Our case law is clear that the State is entitled to rebut appellant’s alibi by showing that it was fabricated. See McCree v. State, 280 Ark. 347, 658 S.W.2d 376 (1983). Flere, the trial court properly concluded that the State had a right to rebut appellant’s alibi *604defense and that a part of that rebuttal involved the credibility of the witnesses presented.

This court has held that it is within the trial court’s discretion to decide the propriety of evidence offered in rebuttal. Isbell v. State, 326 Ark. 17, 931 S.W.2d 74 (1996). Because appellant’s alibi conflicted with the State’s case and with significant details of her son’s testimony, it was well within the trial court’s discretion to allow the jury to have all versions of what was said to have occurred on October 19. How else could the jury determine whose story to believe?

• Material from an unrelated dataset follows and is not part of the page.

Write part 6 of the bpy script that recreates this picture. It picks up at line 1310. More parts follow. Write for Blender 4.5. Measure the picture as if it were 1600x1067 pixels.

Accordingly, the trial court allowed the State to call Holly Scott, co-manager of Choctaw Bingo, who testified that her business had no record of appellant winning a mini pot on October 19, 1995, nor was appellant’s name listed on the bus manifest showing she had been a passenger on the bus appellant claimed she rode that night. The trial court also allowed the State to read relevant portions of appellant’s earlier trial testimony where appellant claimed she drove her car to the State Line to board the bus to Oklahoma even though a car bearing her license plate had been seen in her front yard at the time officers said she had sold them cocaine.

In conclusion, the majority’s decision allows appellant to present the part of the alibi defense she thinks favors her, but to exclude those versions that draw her defense into serious question. Once appellant asserted alibi as a defense, all evidence touching on that defense was relevant. Again, the trial court clearly did not abuse its discretion when determining the propriety and admissibility of portions of appellant’s prior trial testimony and that of Scott’s. I would affirm.

Arnold, C.J., and Imber, J., join this dissent.